When reports of Mullah Omar’s death started emerging on Wednesday, many took the news with a pinch of salt. After all, this was not the first time the reclusive head of the Afghan Taliban had been “killed”. Was he really dead? Was there irrefutable evidence this time? Or was this another attempt by intelligence agencies at forcing the elusive man to somehow reveal himself? With the second round of talks between the Afghan government and the Taliban scheduled for Friday, the timing is also a suspect. It seems that the legendary leader of the Taliban is truly dead – and has been for two years now – the final confirmation coming from the Taliban themselves, who have elected a new leader in Mullah Akhtar Mansoor after convening a Shura.

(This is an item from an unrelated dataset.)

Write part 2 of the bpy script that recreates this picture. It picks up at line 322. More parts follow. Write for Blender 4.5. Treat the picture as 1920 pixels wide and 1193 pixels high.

Mullah Omar , born in a small village in Kandahar, rose to prominence during the Soviet occupation and proved himself a capable fighter and commander. In the 1990s he led the Taliban movement and was the de facto head of the newly formed Islamic Emirate of Afghanistan; which later provided sanctuary and manpower to Osama Bin Laden and Al Qaeda, even in the face of massive international pressure to give him up. He has not been seen in public since the US invasion, serving more as a figurehead than an active commander. Yet even that has been slipping away in recent years; the increasing disintegration of the Taliban into various factions meant he had exercised only a tenuous hold over his organisation. Regardless, it is undeniable that the death of Mullah Omar is a blow to the Taliban. His cult status kept the group together, it is doubtful that his successor will be afforded the same deference.

His death, and the mysterious circumstances surrounding it, raises many questions. If he has been dead since 2013, the fiction of his survival was meticulously maintained, which begs the question, how many were in on this fiction and will this deception affect the loyalty of the common Taliban foot soldier? It also puts a question mark over all the statements made ostensibly by Mullah Omar during this period – the most significant being his endorsement of the recent peace process. Who made these statements and will the Taliban abide by them? Much depends on the new leader, who is reportedly in favour of the talks, yet Mullah Omar’s death is surely a setback for the nascent dialogue – which has been postponed.

It also doesn’t bode well that reports indicate that that many senior Taliban commanders are not satisfied with the new ‘Supreme Leader’. With the Islamic State waiting in the wings and the peace process on the line, the future of the Taliban is in question. Of all the times Mullah Omar could have turned up dead, it does seems this is the worst.